CONLEY COMMENTARY (WSAU) – Eight Wausau citizens have filed an ethics complaint against Wausau Mayor Doug Diny. They are: Jay Coldwell, Kurt Hase, Thea Territo, Pamela Bannister, Lila Hobson, Jerry Phelan, Scott Bryan, and Bart Hobson. They say the mayor exceeded his authority by removing an unsecured absentee ballot drop box from outside of City Hall last year.
News of the ethics complaint was made public in a news release from the Wisconsin Democracy Campaign – a liberal political action group. You can guess who drafted the complaint and found eight local libs to sign it. The spin that the eight complainants were setting around in a Starbucks and randomly decided that they were outraged about the drop box removal is comically unbelievable.

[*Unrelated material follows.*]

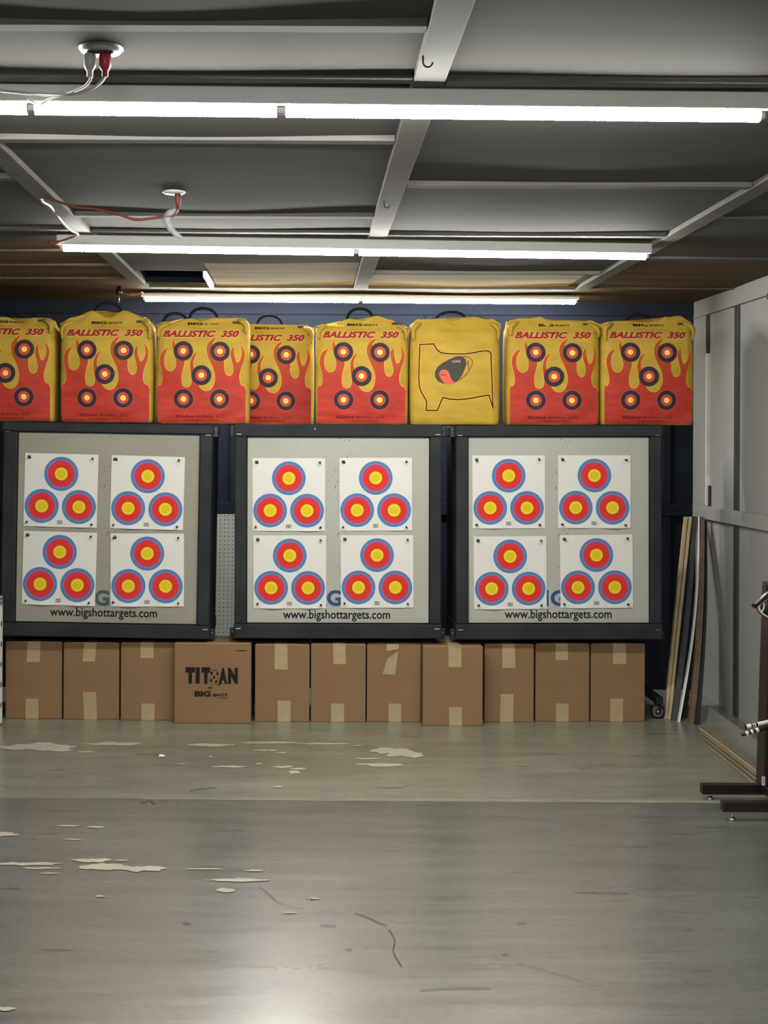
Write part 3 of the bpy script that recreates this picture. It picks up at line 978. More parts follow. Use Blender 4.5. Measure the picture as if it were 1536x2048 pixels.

The allegation is that Mayor Doug Diny acted unlawfully by trying to intimidate city clerk Kaitlyn Bernarde into not using a drop box for the fall election, and that the mayor interfered with people casting their votes by removing it.
This ethics complaint is partisan politics. And there are some inconvenient facts, like:
Wausau’s city clerk is an employee of the city, not an elected official. The clerk is part of the mayor’s administration. Some argue that the use of drop boxes across Wisconsin is solely at the discretion of local clerks. That’s the exact problem with our liberal state Supreme Court making up the law as they wish it were. If there was a law, written by the legislature and signed by the governor, there’d be clarity on who decides about drop boxes. No such law has even been passed in Wisconsin.
The drop box, when it was wheeled away by the Mayor, had a lock on it and was not in use. While locked, no one could have deposited a ballot inside it.
The mayor wheeled the drop box away before early voting had begun. So the number of voters who could have legally used the drop box but were denied the chance to do so was exactly zero. No one.
The mayor is the chief executive of the city. He has the final say over what is and isn’t allowed on city property, including the plaza outside of City Hall.
The mayor has correctly noted that the drop box was not secured or bolted down. If it were indeed able to accept ballots, those ballots were unsecured. Anyone with a small pick-up truck could have absconded with those ballots.
And the mayor is an elected official. If voters disagree with the decisions he makes in office, they’re free to vote for someone else. This ethics complaint, and the criminal investigation from our Democrat-controlled state Department of Justice, are thinly veiled attempts to smear a duly elected conservative mayor.
This ethics complaint is bogus. The eight who signed their names to it are being used as political tools.